> Halo 4 seems to get A LOT of internet hate, and for the life of me, I simply cannot understand why.
>
> It is just because it’s different?
Nope, I do sincerely believe that it is simply existing at a point in time when the collective sociological baggage of Halo has put the franchise in an easily unlikable position. Take Halo as it was in 2001 and you have a wondrously new title flinging itself onto a -Yoink!- market, the console FPS. In 2004 that titan spawned a successor but beyond the mechanics, the themes, the gameplay, you have to keep in mind that the individual in aligning himself/herself with the franchise experiences certain social benefits and costs. Back then, when Halo was “on the rise”, when it was apparently pushing forward into new video game territory, when the mob was quite visibly behind it, liking its gameplay was a good personal move (at least as far as the internet was concerned) as it aligned them with a much larger social community.
Opinion, as much as the internet may mistake it otherwise, is plastic, malleable, easily bent by the forces of mob psychology. In many cases its not primarily based on facts or reason (which generally offer an almost infinite degree of latitude through the selective process of argumentation) but instead on optimum social orientation. That may be a bit much to digest but the long and the short of it is that Halo became more popular (through Halo 2 and 3) because it was already popular, the initial push of innovative gameplay lead to a tidal-wave of self-reinforcing fandom that to Bungie’s credit was allowed to find greater expression through what features they did add in Halo 2 and 3 and through the internet side of the franchise.
However within that, as always in groups, you have individual vying for position within the mob and using whatever facts may be on hand to achieve their automatic agenda. Even at the height you had whiners and whiners making the same points as you have now on these forums. It’s not about what the game is or isn’t, but instead on what saying that means to the apparent status of the individual within the nebulous hierarchy of the internet forum. It’s just jockeying for position (a successful strategy in human evolutionary history) but it at least builds in a framework of perception (ex. Halo becoming too casual) that people buy into simply as it comments on group social orientation (Halo being more about them than us).
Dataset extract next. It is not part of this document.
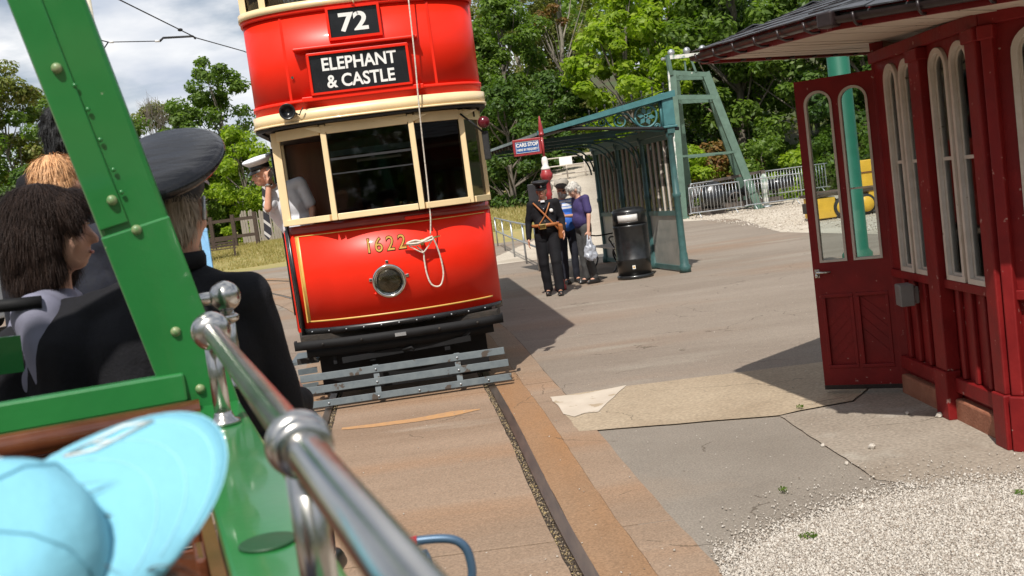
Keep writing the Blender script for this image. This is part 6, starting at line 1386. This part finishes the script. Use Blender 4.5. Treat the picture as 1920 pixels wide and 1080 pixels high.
MB().tube(crom([oncap(15, .070), oncap(45, .074), oncap(80, .080), oncap(110, .088), oncap(90, .095), oncap(50, .088), oncap(15, .070)], 5), .0016, 6).tube(crom([oncap(30, .074), oncap(50, .084), oncap(45, .09)], 4), .0014, 6).build('cap_emblem', mw, cap)
for k in range(6):
    a = k * 60; MB().tube([oncap(a, z) for z in (.036, .06, .078, .092, .1, .1025)], .0009, 5).build('cap_seam', mcap, cap)
MB().tube([oncap(a, .034) for a in range(-68, 69, 8)], .0012, 5).build('bill_seam', mcap, cap)
MB().ell(P_(0, .008, .104), (.008, .008, .005), 12, 8).build('cap_button', mcap, cap)
# ------------------------------------------------------------------ trees and bushes
LM = {
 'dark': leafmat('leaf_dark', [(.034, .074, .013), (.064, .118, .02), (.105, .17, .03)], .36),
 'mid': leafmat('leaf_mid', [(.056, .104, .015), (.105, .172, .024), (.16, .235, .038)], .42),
 'bright': leafmat('leaf_bright', [(.13, .20, .014), (.22, .31, .022), (.31, .39, .035)], .48),
 'olive': leafmat('leaf_olive', [(.085, .105, .026), (.15, .175, .042), (.20, .225, .06), (.22, .18, .06)], .4),
 'rusty': leafmat('leaf_rusty', [(.14, .055, .02), (.20, .11, .03), (.10, .11, .03)], .3),
}
def leaves(name, centers, radii, per, size, mat, parent, seed, droop=.0, flat_=.55, shell=.55):
    rng = np.random.default_rng(seed); n = len(centers); C = np.repeat(np.array(centers, float), per, 0); Rr = np.repeat(np.array(radii, float), per, 0); N_ = len(C)
    d = rng.normal(size=(N_, 3)); d /= np.linalg.norm(d, axis=1)[:, None]
    rad = (shell + (1 - shell) * rng.random(N_)) ** 1.; p = C + d * Rr * rad[:, None]
    p[:, 2] -= droop * rng.random(N_) * Rr[:, 2]
    up = np.array((0, 0, 1.)); nrm = d * .7 + up * flat_ + rng.normal(scale=.45, size=(N_, 3)); nrm /= np.linalg.norm(nrm, axis=1)[:, None]
    t = np.cross(nrm, rng.normal(size=(N_, 3))); t /= np.linalg.norm(t, axis=1)[:, None]; b = np.cross(nrm, t)
    s = size * rng.uniform(.6, 1.35, N_)[:, None]
    fold = rng.uniform(.05, .35, N_)[:, None]
    v0 = p - t * s; v1 = p + b * s * .52 + nrm * s * fold * .5 - t * s * .1; v2 = p + t * s; v3 = p - b * s * .52 + nrm * s * fold * .5 - t * s * .1
    V = np.stack([v0, v1, v2, v3], 1).reshape(-1, 3)
    F = (np.array([0, 1, 2, 0, 2, 3])[None] + 4 * np.arange(N_)[:, None]).ravel().astype(np.int32)
    me = bpy.data.meshes.new(name); me.vertices.add(len(V)); me.vertices.foreach_set('co', V.ravel()); me.loops.add(len(F)); me.loops.foreach_set('vertex_index', F)
    me.polygons.add(len(F) // 3); me.polygons.foreach_set('loop_start', np.arange(0, len(F), 3, dtype=np.int32)); me.materials.append(mat); me.update(calc_edges=True)
    return link(name, me, parent)
def tree(label, x, y, h, w, kind, seed, n=70, per=110, size=.13, base=.25, group='trees round the tramway yard', name='tree', clump=.16, top=1.0, trunk=.16, bark='bark', sparse=1.0, z=None, cat='tree', droop=0.):
    rg = random.Random(seed); z0 = hz(x, y) if z is None else z
    t = thing(name, label, cat, (x, y, z0), rg.uniform(0, 6.28), group)
    tk_ = MB(); P = [V3((0, 0, -.2))]; k_ = 6
    for i in range(1, k_ + 1): P.append(V3((rg.uniform(-.05, .05) * h * i / k_, rg.uniform(-.05, .05) * h * i / k_, h * .9 * i / k_)))
    tk_.tube(P, [trunk * (1 - .88 * i / k_) for i in range(k_ + 1)], 9); tk_.build('trunk', MATS[bark], t)
    cen = []; rad = []; lim = MB()
    for i in range(n):
        f = rg.random(); zz = base + (top - base) * f
        env = math.sin(math.pi * min(1, (f * .86 + .12))) ** .7
        a = rg.uniform(0, 6.283); rr = env * math.sqrt(rg.uniform(.05, 1)) * w * .5 * rg.uniform(.75, 1.12)
        c = V3((rr * math.cos(a), rr * math.sin(a), zz * h + rg.uniform(-.03, .03) * h)); q = clump * w * .5 * rg.uniform(.6, 1.5)
        cen.append(tuple(c)); rad.append((q * 1.15, q * 1.15, q * .8))
        if i % 3 == 0:
            f0 = max(.1, zz - .18); s0 = P[min(k_, int(f0 * k_))]
            m_ = s0.lerp(c, .5) + V3((rg.uniform(-.2, .2), rg.uniform(-.2, .2), .1)); lim.tube([s0, m_, c], [trunk * .35, trunk * .2, trunk * .06], 5, False)
    if lim.v: lim.build('limbs', MATS[bark], t)
    o = leaves('crown', cen, rad, int(per * sparse * 1.5), size * .80, LM[kind], t, seed, droop)
    return t
T = 'trees round the tramway yard'
def pt(px, D): return (px - 960) / F_PX * D
# behind the stop and shelter: dark hedge wall, tall willowy trees, bright maple
tree('dense bushy tree rising right behind the red tram', pt(930, 50), 50, 8.3, 5.6, 'mid', 1, 90, 150, .14, .05)
tree('green leafy tree between the bushy tree and the olive willows', pt(1000, 52), 52, 9.6, 5.6, 'mid', 2, 90, 150, .14, .05)
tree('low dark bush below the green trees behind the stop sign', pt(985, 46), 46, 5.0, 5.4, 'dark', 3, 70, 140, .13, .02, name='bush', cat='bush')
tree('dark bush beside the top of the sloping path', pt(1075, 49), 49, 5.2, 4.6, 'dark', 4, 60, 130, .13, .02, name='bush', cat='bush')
tree('tall olive willow with loose top behind the bushy green trees', pt(1035, 60), 60, 15, 7.0, 'olive', 5, 110, 150, .13, .12, trunk=.2, bark='bark_pale', droop=.8)
tree('tall thin leaved olive tree with bare twigs, right of the willow', pt(1110, 58), 58, 12, 5.8, 'olive', 6, 90, 120, .12, .1, trunk=.18, bark='bark_pale', droop=.8)
tree('rust tinted sapling among the olive trees', pt(1095, 54), 54, 8.0, 3.6, 'rusty', 7, 14, 80, .11, .45, trunk=.08)
tree('bright yellow green maple behind the shelter roof', pt(1225, 48), 48, 9.0, 5.6, 'bright', 8, 70, 120, .19, .18, trunk=.2)
tree('tall bright green sycamore above the headframe', pt(1290, 54), 54, 16.5, 7.5, 'bright', 9, 90, 110, .20, .35, trunk=.25)
tree('broad green tree above the kiosk canopy tip', pt(1420, 50), 50, 12.5, 8, 'mid', 10, 100, 120, .19, .2, trunk=.25)
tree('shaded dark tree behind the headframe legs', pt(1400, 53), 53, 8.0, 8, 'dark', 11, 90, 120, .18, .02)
tree('green tree seen through the glazed kiosk door', pt(1560, 47), 47, 8.5, 7, 'mid', 12, 90, 120, .17, .05)
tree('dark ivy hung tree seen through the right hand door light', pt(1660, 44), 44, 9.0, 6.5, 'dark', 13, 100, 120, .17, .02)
tree('large tree rising behind the waiting kiosk', pt(1800, 46), 46, 11, 9, 'mid', 14, 100, 120, .18, .05)
tree('green tree beyond the far right end of the kiosk', pt(1930, 42), 42, 9, 8, 'mid', 15, 80, 110, .18, .05)
for k, (px, D_, h_, w_, kd) in enumerate(((1310, 44, 2.6, 3.0, 'bright'), (1370, 45, 2.4, 3.4, 'rusty'), (1455, 44, 2.4, 3.6, 'mid'), (1530, 43.5, 1.9, 3.2, 'bright'), (1610, 42, 2.6, 3.4, 'mid'), (1700, 40, 2.6, 3.6, 'mid'))):
    tree(('bright bush under the left leg of the headframe', 'reddish brown bramble inside the headframe legs', 'green bramble behind the winding engine', 'pale green weeds behind the highest barrier', 'green bramble beyond the teal traction pole', 'green bramble seen through the kiosk windows')[k], pt(px, D_), D_, h_, w_, kd, 30 + k, 26, 120, .12, .02, 'brambles behind the scrap yard', name='bramble', trunk=.04, clump=.26, cat='shrub')
# left of the tram
tree('rounded green bush mass directly left of the red tram', pt(455, 62), 62, 10.2, 7.0, 'mid', 16, 100, 140, .15, .02, name='bush', cat='bush')
tree('green hedge bush above the rail fence', pt(395, 60), 60, 7.0, 6.0, 'mid', 17, 80, 130, .15, .02, name='bush', cat='bush')
tree('bright hedge bush above the picket fence', pt(490, 58), 58, 6.0, 4.8, 'bright', 18, 70, 120, .14, .02, name='bush', cat='bush')
tree('olive thicket with pale stems below the bare tree', pt(345, 64), 64, 8.6, 6.4, 'olive', 19, 60, 100, .13, .02, bark='bark_pale')
tree('slender sapling with thin see through crown beside the green pillar', pt(240, 52), 52, 10.2, 2.7, 'mid', 20, 34, 34, .13, .2, trunk=.09, bark='bark_pale', clump=.30)
tree('leafy tree left of the slender sapling, behind the pillar', pt(175, 55), 55, 8.8, 5.2, 'mid', 21, 80, 120, .14, .1)
tree('loose green tree at the upper left edge', pt(5, 46), 46, 11.0, 6.0, 'mid', 22, 80, 110, .15, .2, trunk=.12, bark='bark_pale')
tree('thin stemmed tree with pale trunks at left', pt(80, 47), 47, 10.0, 5.0, 'olive', 23, 80, 110, .14, .08, trunk=.10, bark='bark_pale')
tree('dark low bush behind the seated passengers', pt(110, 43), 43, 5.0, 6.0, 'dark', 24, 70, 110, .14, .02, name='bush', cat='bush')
tree('low green bush at the far left edge by the van', pt(-20, 44), 44, 5.2, 6.0, 'mid', 25, 60, 110, .14, .02, name='bush', cat='bush')
tree('low green bush under the slender sapling', pt(280, 56), 56, 7.0, 6.0, 'mid', 26, 60, 110, .14, .02, name='bush', cat='bush')
# bare tree
bt = thing('bare_tree', 'leafless dead tree of upright grey branches against the clouds', 'tree', (pt(345, 60), 60, 0), 0, T)
rg = random.Random(5); mb = MB()
def grow(p, d, L_, r_, dep):
    q = p + d * L_; mb.tube([p, p.lerp(q, .5) + V3((rg.uniform(-.04, .04), rg.uniform(-.04, .04), 0)) * L_, q], [r_, r_ * .85, r_ * .65], 5, False)
    if dep == 0: return
    for k in range(rg.choice((2, 3, 3))):
        e = (d + V3((rg.uniform(-.55, .55), rg.uniform(-.55, .55), rg.uniform(.05, .35)))).normalized(); grow(p.lerp(q, rg.uniform(.55, 1)), e, L_ * rg.uniform(.6, .85), r_ * .6, dep - 1)
for k in range(5): grow(V3((rg.uniform(-.3, .3), 0, 5.2)), V3((rg.uniform(-.55, .35), rg.uniform(-.2, .2), 1)).normalized(), 1.7, .045, 4)
mb.build('branches', MATS['bark'], bt); MB().tube([(0, 0, 0), (.1, 0, 2.5), (0, 0, 5.4)], [.16, .13, .08], 8).build('trunk', MATS['bark'], bt)
# far wood that closes the view
rg = random.Random(9)
cen = []; rad = []
for i in range(420):
    x = rg.uniform(-75, 75); y = rg.uniform(82, 105)
    if -30 < x < 2 and True: hh = rg.uniform(.4, 4.2)
    else: hh = rg.uniform(.4, 7.5)
    cen.append((x, y, hz(x, y) + hh)); rad.append((2.4, 2.0, 1.8))
tag(leaves('distant_wood', cen, rad, 150, .30, LM['mid'], None, 77), kind='stuff')
# the woods on the other side of the line, behind the photographer: seen in glass and chrome
cen = []; rad = []
for i in range(300):
    a = rg.uniform(-1.9, 1.9); d_ = rg.uniform(24, 32); x = d_ * math.sin(a); y = -d_ * math.cos(a) + 4; cen.append((x, y, rg.uniform(.5, 9.5))); rad.append((2.4, 2.2, 1.9))
tag(leaves('wood_across_the_line', cen, rad, 110, .34, LM['dark'], None, 79), kind='stuff')
# slope undergrowth
cen = []; rad = []
for i in range(260):
    x = rg.uniform(5, 26); y = rg.uniform(44, 62); cen.append((x, y, hz(x, y) + .35)); rad.append((.9, .9, .6))
tag(leaves('undergrowth', cen, rad, 70, .13, LM['olive'], None, 78), kind='stuff')
# grass on the two banks, weeds on the gravel
def grass(name, n, pick, size, mat, seed):
    rng = np.random.default_rng(seed); P = []
    while len(P) < n:
        x, y = pick(rng)
        if x is None: continue
        P.append((x, y, hz(x, y)))
    P = np.array(P); a = rng.uniform(0, 6.283, n); hgt = size * rng.uniform(.4, 1.2, n); ln_ = rng.normal(0, .35, (n, 2)) * hgt[:, None]; w_ = .012 + .01 * rng.random(n)
    dx = np.stack([np.cos(a) * w_, np.sin(a) * w_, np.zeros(n)], 1); tip = P + np.stack([ln_[:, 0], ln_[:, 1], hgt], 1); V = np.stack([P - dx, P + dx, tip], 1).reshape(-1, 3)
    F = np.arange(3 * n, dtype=np.int32); me = bpy.data.meshes.new(name); me.vertices.add(len(V)); me.vertices.foreach_set('co', V.ravel()); me.loops.add(3 * n); me.loops.foreach_set('vertex_index', F); me.polygons.add(n); me.polygons.foreach_set('loop_start', np.arange(0, 3 * n, 3, dtype=np.int32)); me.materials.append(mat); me.update(calc_edges=True); return tag(link(name, me), kind='stuff')
gm = leafmat('grass_blade', [(.38, .30, .12), (.32, .27, .10), (.24, .23, .07), (.44, .36, .17)], .25)
def pk1(r): 
    x, y = r.uniform(-22, -7), r.uniform(43.5, 56); return (x, y) if y + .35 * (x + 13) > 44.4 else (None, None)
grass('bank_grass', 42000, pk1, .14, gm, 1)
grass('bank_grass', 16000, lambda r: (r.uniform(-3, 4), r.uniform(40.2, 48)), .15, gm, 2)
for k, (px, py) in enumerate(((1516, 1012), (1470, 925), (1912, 930), (1500, 768))):
    g = G(px, py); tfm = leaves('weed', [(0, 0, .012)], [(.03 if k else .045, .03, .012)], 40 if k else 70, .008, LM['mid'], None, 90 + k); tfm.location = (g.x, g.y, .01)
    tag(tfm, ('largest green weed tuft in the white gravel', 'small weed at the near edge of the gravel', 'weed tuft in gravel at the right edge', 'sliver of green weed on the concrete seam near the kiosk shadow')[k], 'weed', 'weeds in the gravel')
for o in list(bpy.data.objects):
    if o.get('kind') is None and o.parent is None and o.type == 'MESH' and not o.get('label'): print('UNTAGGED', o.name)
print('objects', len(bpy.data.objects), 'tris', sum(len(m.loop_triangles) if m.loop_triangles else sum(len(p.vertices) - 2 for p in m.polygons) if len(m.polygons) < 2000 else len(m.polygons) for m in bpy.data.meshes))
That factor exists always in gaming, especially. However with Halo, a franchise that lost its explicit mob appeal for becoming something other than the only FPS, it achieved much greater relative prominence over the last few games (Reach and Halo 4) and with the stakes of the game once being the largest FPS in video game history (circa 2004 at the very latest) the power play of contrasting opinion became simply overpowering. Where you once had a few whiners within a popular movement, now you have a lot of people looking back without the benefit of the mob they once comprised but still listing to voices trying to shout above it. You ease social pressure here, but don’t relax it there, and you have a game that “the internet hates.” Simple as that.
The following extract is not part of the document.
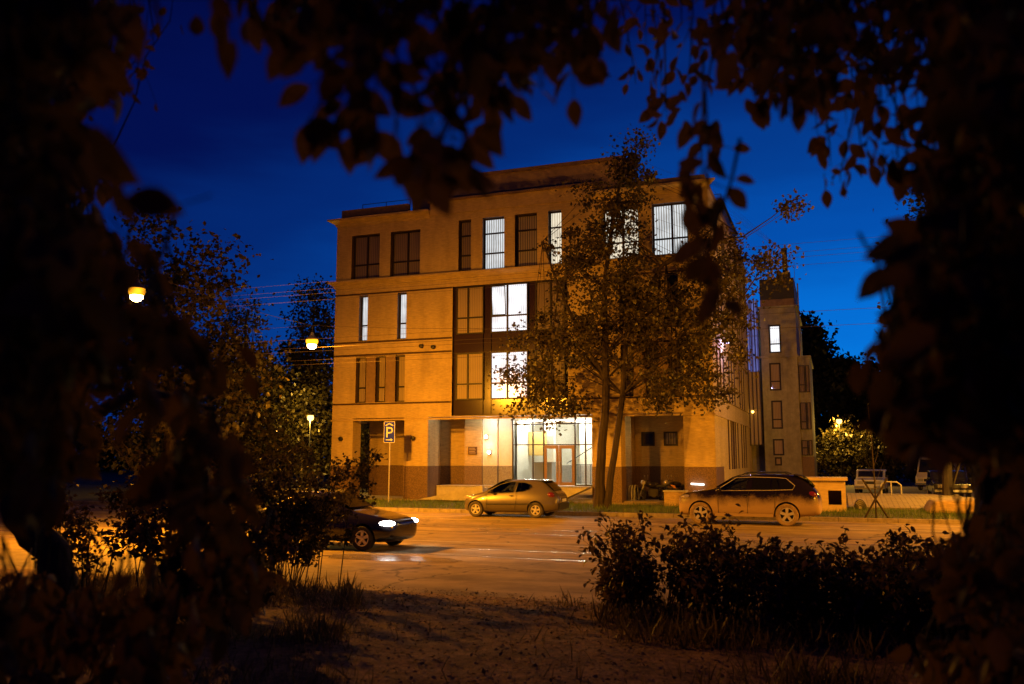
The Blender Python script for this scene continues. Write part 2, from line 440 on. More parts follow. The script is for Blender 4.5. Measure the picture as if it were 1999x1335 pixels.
def leaf_object(name, P, D, Nn, L, tpl, material, parent=None, extra=None, kind=None):
    """one mesh of many leaves: P base points, D axis directions, Nn rough normals, L lengths"""
    V, F = tpl
    n = len(P)
    D = D / np.linalg.norm(D, axis=1, keepdims=True)
    X = np.cross(D, Nn); X /= (np.linalg.norm(X, axis=1, keepdims=True) + 1e-9)
    Z = np.cross(X, D)
    verts = P[:, None, :] + L[:, None, None] * (V[None, :, 0:1] * X[:, None, :] + V[None, :, 1:2] * D[:, None, :] + V[None, :, 2:3] * Z[:, None, :])
    verts = verts.reshape(-1, 3)
    faces = (F[None] + (np.arange(n) * len(V))[:, None, None]).reshape(-1, 3)
    mi = np.zeros(len(faces), dtype=np.int32)
    mats = [material]
    me = bpy.data.meshes.new(name)
    loops = faces.reshape(-1); starts = np.arange(len(faces)) * 3
    if extra is not None and extra.v:
        ev = np.array(extra.v); o = len(verts)
        verts = np.vstack([verts, ev])
        el, es, c = [], [], len(loops)
        for f in extra.f:
            es.append(c); el += [i + o for i in f]; c += len(f)
        loops = np.concatenate([loops, np.array(el)]); starts = np.concatenate([starts, np.array(es)])
        mi = np.concatenate([mi, np.ones(len(es), dtype=np.int32)])
        mats.append(M['twig'])
    me.vertices.add(len(verts)); me.vertices.foreach_set("co", verts.astype(np.float32).ravel())
    me.loops.add(len(loops)); me.loops.foreach_set("vertex_index", loops.astype(np.int32))
    me.polygons.add(len(starts)); me.polygons.foreach_set("loop_start", starts.astype(np.int32))
    for m in mats: me.materials.append(m)
    me.polygons.foreach_set("material_index", mi)
    me.update(calc_edges=True); me.validate()
    return link(name, me, parent, True)

def rdir(g, n):
    d = g.normal(size=(n, 3)); return d / np.linalg.norm(d, axis=1, keepdims=True)

def tree(name, label, cat, base, trunk, crown, nclump, nleaf, lsize, material, seed, sigma=0.45, tpl=T_DIAMOND, group=None, nlimb=50, droop=0.3, twig=0.022, zmin=0.0):
    """trunk: list of stems, each a list of (x, y, z, r); crown: list of ellipsoids (x, y, z, rx, ry, rz)"""
    g = np.random.default_rng(seed)
    root = thing(name, label, cat, base, group=group)
    tm = MB()
    for stem in trunk:
        pts = []
        for a, b in zip(stem[:-1], stem[1:]):
            for k in range(3):
                u = k / 3; j = 0.10 * b[3]
                pts.append(tuple(a[i] * (1-u) + b[i] * u + (float(g.normal()) * j if (k and i < 2) else 0) for i in range(4)))
        pts.append(stem[-1])
        tm.tube([p[:3] for p in pts], [p[3] for p in pts], 9)
    E_ = np.array(crown, float)
    vol = E_[:, 3] * E_[:, 4] * E_[:, 5]
    vol = vol ** 0.75
    which = g.choice(len(E_), nclump, p=vol / vol.sum())
    dirs = rdir(g, nclump); rad = g.random(nclump) ** 0.42
    C = E_[which, :3] + dirs * rad[:, None] * E_[which, 3:]
    axis = np.array([p for s in trunk for p in s], float)
    for i in range(min(nlimb, nclump)):
        c = C[i]
        if zmin and c[2] < zmin + 2.2 and g.random() < .65: continue
        hd = np.hypot(axis[:, 0] - c[0], axis[:, 1] - c[1])
        ok = np.where((axis[:, 2] < c[2] - 0.2 * hd) & (axis[:, 2] > zmin))[0]
        k = ok[np.argmin(np.abs(axis[ok, 2] - (c[2] - 0.7 * hd[ok])))] if len(ok) else int(np.argmin(hd + 100 * (axis[:, 2] <= zmin)))
        a = axis[k]; mid = (a[:3] * 0.5 + c * 0.5) + np.array([0, 0, 0.08 * hd[k]]) + g.normal(size=3) * 0.12
        r0 = min(a[3] * 0.55, twig * 2.6)
        tm.tube([a[:3], a[:3]*.75+mid*.25, mid, c*.6+mid*.4, c], [r0, r0*.8, r0*.55, r0*.4, r0*.18], 5)
    tm.build("trunk", M['bark'], root)
    cl = g.integers(0, nclump, nleaf)
    sz = (0.6 + 0.8 * g.random(nclump)) * sigma
    P = C[cl] + g.normal(size=(nleaf, 3)) * sz[cl][:, None] * np.array([1, 1, 0.75])
    D = rdir(g, nleaf); D[:, 2] -= droop
    L = lsize * (0.65 + 0.7 * g.random(nleaf))
    leaf_object("crown", P, D, rdir(g, nleaf) + np.array([0, 0, 0.6]), L, tpl, material, root)
    return root

# ------------------------------------------------------------------ ground, road, kerbs
def noise2(x, y):
    return (math.sin(x*1.7+y*.6)+math.sin(x*.63-y*1.31+1.2)+math.sin(x*3.1+y*2.3+.5)*.5+math.sin(x*5.3-y*4.1)*.3)/2.8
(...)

What people nit pick stands simply as those bits of reasoning people select in order to justify an opinion born from larger factors both generated by this franchise and by the environment it operates within. For 343 to have released a popular game they needed to cater specifically to these social impulses, in order to undermine the dead-weight of unsavory sociology and let an individualistic appreciation for the mechanical aspects of gameplay take hold. Without that appeal to the mob, any mechanical alteration would have easily fallen flat with Halo. For example, loadouts and JIP. Both standard features but here, and now, they’re contentious. There are of course issues with implementation, but what of it? You can say the same for every game. The point is in why we feel it necessary to make an exception with Halo, for why the finer details of implementation somehow matter here a hell of a lot more than in, say, Skryim, Portal, or Titfanall which all miss the mark of perfection by exactly the same amount.
We are looking in reality for some justification for an opinion that is at least modified by social impulses. We are dissatisfied with the game because, ultimately, we do not understand how we work.